Soft drink sales in the United States fell for the eleventh straight year in 2015 and recent results from Coca-Cola (KO) and Pepsi (PEP) would certainly support the shrinking soda market. Nevertheless, there is one smaller competitor that is seeing growth across several of it’s well known brands. Dr. Pepper Snapple (DPS), the third largest soft drink company in the U.S., is seeing market volume growth that has pushed their market share to 18% vs 27% for Pepsi.
On April 27th, the company reported Q1 EPS of $0.94 vs the Wall Street consensus estimate of $0.86 on revenue of $1.49B, up 2.5% from the year ago quarter. 7UP and Sunkist brands were a laggard, but Schweppes, Crush, and Dr. Pepper saw a sales increase of 10%, 6%, and 4%, respectively. While the latter notable brands posted gains, they pale in comparison to a 22% spike in water sales (primarily from the Deja Blue and Penafiel brands). Looking outside of the homeland, currency volatility dampened sales by 2%, but central America continues to be an area of strength.

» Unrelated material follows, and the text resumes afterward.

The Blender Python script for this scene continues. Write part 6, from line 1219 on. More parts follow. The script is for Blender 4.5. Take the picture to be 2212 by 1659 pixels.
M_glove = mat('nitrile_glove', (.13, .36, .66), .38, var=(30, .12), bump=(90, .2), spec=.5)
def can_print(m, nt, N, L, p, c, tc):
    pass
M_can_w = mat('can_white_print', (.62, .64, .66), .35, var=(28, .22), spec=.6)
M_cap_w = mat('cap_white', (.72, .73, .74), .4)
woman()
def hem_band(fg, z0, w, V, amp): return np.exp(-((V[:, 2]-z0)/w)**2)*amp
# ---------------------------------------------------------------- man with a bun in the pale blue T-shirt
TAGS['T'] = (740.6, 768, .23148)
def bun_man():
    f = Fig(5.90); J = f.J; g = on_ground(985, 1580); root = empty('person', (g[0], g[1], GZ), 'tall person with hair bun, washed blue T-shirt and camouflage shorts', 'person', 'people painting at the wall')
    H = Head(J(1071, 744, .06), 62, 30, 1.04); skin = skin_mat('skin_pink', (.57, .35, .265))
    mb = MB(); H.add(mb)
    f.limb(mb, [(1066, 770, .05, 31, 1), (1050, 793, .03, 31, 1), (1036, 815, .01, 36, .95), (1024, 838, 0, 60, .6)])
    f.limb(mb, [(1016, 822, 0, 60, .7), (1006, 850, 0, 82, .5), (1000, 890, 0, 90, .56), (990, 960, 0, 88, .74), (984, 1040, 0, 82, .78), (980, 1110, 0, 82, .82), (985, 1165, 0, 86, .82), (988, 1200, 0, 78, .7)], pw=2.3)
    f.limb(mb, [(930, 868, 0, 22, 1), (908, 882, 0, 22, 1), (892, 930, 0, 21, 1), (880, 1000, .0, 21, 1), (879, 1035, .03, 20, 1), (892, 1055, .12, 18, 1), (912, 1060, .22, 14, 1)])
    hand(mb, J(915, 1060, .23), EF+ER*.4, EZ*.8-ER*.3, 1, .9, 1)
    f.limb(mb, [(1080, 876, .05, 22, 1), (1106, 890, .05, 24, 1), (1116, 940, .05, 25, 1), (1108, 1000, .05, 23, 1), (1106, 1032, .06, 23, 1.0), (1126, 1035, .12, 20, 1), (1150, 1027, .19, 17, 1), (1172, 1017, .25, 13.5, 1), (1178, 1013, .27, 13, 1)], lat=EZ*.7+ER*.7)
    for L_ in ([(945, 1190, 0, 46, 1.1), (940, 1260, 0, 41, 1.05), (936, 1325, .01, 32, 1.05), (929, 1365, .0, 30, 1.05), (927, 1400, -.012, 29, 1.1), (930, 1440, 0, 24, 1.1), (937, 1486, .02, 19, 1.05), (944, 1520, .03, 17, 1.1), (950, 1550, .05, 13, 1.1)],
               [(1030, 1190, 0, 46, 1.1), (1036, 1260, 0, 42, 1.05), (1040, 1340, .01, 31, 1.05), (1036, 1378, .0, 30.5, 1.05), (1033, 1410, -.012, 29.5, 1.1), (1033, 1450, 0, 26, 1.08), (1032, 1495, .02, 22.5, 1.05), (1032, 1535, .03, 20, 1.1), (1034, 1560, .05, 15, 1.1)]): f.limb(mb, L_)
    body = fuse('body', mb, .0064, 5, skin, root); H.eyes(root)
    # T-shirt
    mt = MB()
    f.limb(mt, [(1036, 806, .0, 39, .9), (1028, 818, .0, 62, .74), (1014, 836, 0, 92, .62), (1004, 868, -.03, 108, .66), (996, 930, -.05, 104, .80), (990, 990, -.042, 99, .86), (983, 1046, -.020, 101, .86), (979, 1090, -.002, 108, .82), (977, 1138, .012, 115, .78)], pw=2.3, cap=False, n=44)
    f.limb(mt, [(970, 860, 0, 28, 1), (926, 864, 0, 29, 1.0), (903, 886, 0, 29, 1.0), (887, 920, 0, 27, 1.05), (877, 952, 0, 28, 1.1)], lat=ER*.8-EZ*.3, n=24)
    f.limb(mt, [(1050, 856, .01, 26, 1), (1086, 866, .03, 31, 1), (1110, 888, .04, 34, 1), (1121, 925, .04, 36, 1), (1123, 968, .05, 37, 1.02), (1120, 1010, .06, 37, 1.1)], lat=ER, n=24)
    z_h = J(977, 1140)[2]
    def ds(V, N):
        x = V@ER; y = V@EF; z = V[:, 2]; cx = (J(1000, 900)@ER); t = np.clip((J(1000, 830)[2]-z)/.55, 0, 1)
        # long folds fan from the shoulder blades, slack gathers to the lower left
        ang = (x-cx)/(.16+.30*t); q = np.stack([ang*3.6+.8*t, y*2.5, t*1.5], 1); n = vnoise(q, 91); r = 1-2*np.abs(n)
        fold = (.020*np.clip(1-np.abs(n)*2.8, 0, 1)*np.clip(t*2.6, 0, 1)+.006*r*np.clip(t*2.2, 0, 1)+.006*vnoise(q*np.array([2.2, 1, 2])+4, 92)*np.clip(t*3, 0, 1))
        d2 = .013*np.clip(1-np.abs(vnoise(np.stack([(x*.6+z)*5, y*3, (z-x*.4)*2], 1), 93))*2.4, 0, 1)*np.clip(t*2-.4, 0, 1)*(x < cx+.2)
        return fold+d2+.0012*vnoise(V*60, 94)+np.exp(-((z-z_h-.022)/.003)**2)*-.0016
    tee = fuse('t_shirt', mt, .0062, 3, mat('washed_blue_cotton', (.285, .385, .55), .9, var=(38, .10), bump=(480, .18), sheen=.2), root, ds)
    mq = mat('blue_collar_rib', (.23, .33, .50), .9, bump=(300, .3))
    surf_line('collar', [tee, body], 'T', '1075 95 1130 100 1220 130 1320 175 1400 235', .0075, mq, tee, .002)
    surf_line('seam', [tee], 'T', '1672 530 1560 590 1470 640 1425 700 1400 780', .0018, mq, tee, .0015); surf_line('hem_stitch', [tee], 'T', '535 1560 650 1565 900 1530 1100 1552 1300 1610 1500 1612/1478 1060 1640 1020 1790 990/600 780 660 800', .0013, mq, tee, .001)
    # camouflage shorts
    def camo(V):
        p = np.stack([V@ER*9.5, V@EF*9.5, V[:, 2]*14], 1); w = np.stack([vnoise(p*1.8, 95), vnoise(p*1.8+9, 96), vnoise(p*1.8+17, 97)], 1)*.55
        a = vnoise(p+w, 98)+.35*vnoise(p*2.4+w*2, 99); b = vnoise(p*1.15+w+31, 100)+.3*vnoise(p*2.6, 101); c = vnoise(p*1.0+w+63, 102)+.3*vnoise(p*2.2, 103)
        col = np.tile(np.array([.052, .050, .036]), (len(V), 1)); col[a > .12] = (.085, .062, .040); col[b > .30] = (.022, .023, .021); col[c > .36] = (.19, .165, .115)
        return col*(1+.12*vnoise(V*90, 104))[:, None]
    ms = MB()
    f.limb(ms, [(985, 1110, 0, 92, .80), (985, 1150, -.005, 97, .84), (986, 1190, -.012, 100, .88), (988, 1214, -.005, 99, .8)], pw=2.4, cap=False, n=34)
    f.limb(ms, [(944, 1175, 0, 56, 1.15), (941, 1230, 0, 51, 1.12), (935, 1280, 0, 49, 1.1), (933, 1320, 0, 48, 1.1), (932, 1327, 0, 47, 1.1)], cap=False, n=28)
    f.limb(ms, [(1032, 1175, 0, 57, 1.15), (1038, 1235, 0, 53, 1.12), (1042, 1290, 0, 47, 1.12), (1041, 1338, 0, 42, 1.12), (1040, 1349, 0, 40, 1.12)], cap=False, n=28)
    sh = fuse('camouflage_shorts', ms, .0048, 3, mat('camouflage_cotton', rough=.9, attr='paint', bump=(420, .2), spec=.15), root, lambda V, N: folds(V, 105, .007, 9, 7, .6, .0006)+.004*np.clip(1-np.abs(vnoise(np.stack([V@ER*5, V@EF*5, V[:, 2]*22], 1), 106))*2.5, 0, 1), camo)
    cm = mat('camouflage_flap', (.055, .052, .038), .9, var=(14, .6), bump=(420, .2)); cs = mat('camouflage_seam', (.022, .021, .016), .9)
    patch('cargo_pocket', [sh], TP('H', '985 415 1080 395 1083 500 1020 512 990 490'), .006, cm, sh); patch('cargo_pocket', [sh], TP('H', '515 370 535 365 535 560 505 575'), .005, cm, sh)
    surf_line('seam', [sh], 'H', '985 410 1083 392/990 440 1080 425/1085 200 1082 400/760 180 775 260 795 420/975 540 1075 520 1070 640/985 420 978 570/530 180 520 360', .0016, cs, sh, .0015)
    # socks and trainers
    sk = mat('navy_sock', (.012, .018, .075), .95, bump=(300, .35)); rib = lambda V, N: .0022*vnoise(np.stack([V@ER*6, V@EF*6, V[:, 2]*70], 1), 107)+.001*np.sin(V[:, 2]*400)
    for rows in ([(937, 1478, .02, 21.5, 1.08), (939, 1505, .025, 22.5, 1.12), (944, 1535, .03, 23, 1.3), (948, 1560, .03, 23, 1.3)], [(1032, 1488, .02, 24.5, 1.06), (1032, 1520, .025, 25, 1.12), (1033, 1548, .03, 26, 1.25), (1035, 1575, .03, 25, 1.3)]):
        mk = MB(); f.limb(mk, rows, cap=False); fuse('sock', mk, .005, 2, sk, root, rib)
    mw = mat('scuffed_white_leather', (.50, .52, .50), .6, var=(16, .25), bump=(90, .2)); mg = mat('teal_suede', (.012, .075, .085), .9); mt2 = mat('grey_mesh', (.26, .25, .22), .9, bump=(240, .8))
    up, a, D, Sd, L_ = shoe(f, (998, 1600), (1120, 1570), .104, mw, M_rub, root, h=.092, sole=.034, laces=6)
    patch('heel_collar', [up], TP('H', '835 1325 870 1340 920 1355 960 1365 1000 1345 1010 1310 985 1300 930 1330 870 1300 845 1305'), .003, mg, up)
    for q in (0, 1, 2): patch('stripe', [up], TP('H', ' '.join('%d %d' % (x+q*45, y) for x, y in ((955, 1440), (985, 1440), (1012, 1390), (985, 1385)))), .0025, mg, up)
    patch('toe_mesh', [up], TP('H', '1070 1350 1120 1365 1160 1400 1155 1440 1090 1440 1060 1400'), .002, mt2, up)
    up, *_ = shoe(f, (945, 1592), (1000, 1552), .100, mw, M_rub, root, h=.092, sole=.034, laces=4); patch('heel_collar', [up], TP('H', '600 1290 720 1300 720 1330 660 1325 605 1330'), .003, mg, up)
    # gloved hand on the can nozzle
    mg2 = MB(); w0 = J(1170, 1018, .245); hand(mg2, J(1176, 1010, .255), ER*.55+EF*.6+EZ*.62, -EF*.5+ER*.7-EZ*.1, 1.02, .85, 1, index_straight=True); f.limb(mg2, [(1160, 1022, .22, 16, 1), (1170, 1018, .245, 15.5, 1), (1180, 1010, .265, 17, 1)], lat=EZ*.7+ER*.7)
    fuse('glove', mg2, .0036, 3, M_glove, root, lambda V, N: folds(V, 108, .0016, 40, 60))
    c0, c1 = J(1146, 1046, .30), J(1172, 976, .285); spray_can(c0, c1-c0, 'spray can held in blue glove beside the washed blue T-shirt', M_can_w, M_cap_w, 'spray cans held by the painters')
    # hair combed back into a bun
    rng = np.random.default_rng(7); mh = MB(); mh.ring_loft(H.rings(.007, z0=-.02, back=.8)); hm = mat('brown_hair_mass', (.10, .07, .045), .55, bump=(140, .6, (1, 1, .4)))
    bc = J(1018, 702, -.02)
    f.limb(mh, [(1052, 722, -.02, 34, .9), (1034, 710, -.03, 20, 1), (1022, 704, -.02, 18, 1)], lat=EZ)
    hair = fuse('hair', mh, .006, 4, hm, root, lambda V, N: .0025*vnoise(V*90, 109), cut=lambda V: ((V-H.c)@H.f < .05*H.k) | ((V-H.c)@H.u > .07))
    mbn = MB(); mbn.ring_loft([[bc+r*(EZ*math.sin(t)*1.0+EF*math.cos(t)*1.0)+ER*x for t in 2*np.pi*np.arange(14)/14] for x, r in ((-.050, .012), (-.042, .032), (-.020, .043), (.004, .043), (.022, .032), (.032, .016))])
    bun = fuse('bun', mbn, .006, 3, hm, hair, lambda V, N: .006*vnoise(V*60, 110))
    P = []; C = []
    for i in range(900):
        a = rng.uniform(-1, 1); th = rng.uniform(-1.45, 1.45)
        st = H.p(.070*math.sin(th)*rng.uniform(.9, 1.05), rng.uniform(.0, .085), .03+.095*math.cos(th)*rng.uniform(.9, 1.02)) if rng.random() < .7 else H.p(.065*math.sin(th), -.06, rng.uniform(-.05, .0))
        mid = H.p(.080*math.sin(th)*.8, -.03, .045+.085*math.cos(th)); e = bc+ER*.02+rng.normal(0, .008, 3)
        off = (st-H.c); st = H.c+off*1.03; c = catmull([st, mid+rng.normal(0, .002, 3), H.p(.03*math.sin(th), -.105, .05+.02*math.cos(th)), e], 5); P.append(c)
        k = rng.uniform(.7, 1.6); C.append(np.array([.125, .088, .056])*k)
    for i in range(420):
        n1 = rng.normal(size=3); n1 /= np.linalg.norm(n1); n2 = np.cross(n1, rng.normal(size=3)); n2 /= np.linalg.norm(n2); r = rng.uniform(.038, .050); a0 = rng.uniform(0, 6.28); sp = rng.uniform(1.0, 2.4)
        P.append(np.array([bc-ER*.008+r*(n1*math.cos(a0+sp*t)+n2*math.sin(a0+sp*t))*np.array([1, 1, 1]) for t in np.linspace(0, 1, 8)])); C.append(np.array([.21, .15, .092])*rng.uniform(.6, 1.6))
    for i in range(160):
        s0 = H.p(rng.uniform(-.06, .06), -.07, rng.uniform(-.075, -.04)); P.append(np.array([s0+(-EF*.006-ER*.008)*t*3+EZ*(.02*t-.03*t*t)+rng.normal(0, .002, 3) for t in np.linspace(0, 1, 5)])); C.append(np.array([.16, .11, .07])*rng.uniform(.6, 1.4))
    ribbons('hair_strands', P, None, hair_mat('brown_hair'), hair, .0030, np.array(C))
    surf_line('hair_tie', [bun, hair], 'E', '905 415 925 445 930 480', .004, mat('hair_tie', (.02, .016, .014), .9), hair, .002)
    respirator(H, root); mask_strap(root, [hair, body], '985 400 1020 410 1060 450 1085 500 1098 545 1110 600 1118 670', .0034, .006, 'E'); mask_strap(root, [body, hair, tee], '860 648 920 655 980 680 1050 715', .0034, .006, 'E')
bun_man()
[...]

Following the solid first quarter results, S&P Capital IQ upped their 12-month price target to $108 from $104. This would put the price to earnings ratio close to 23x, which is comparable to the rest of the industry.
Shares of Dr. Pepper Snapple trade at a P/E ratio of 20.18x (2017 estimates), price to sales ratio of 2.83x, and a price to book ratio of 8.17x. Annual earnings growth is in the 8-9% range as top line growth holds firm between 2 and 3%, both of which support the company’s 2.2%+ dividend.
Looking at the 2-year weekly chart above, DPS shares are starting to break out above a multi-month ascending triangle. Closing above the $95 level on a weekly basis would negate the late 2015/early 2016 selling we saw at this same level. If the momentum can keep up it would position for a continuation to the $104-$105 area on a measured move basis (in-line with the fundamental projections). Consider using a stop loss in the low $90’s, high $80’s for long stock positions or for those experienced in options, buying the August $95 calls offer a favorable risk/reward ratio through the summer.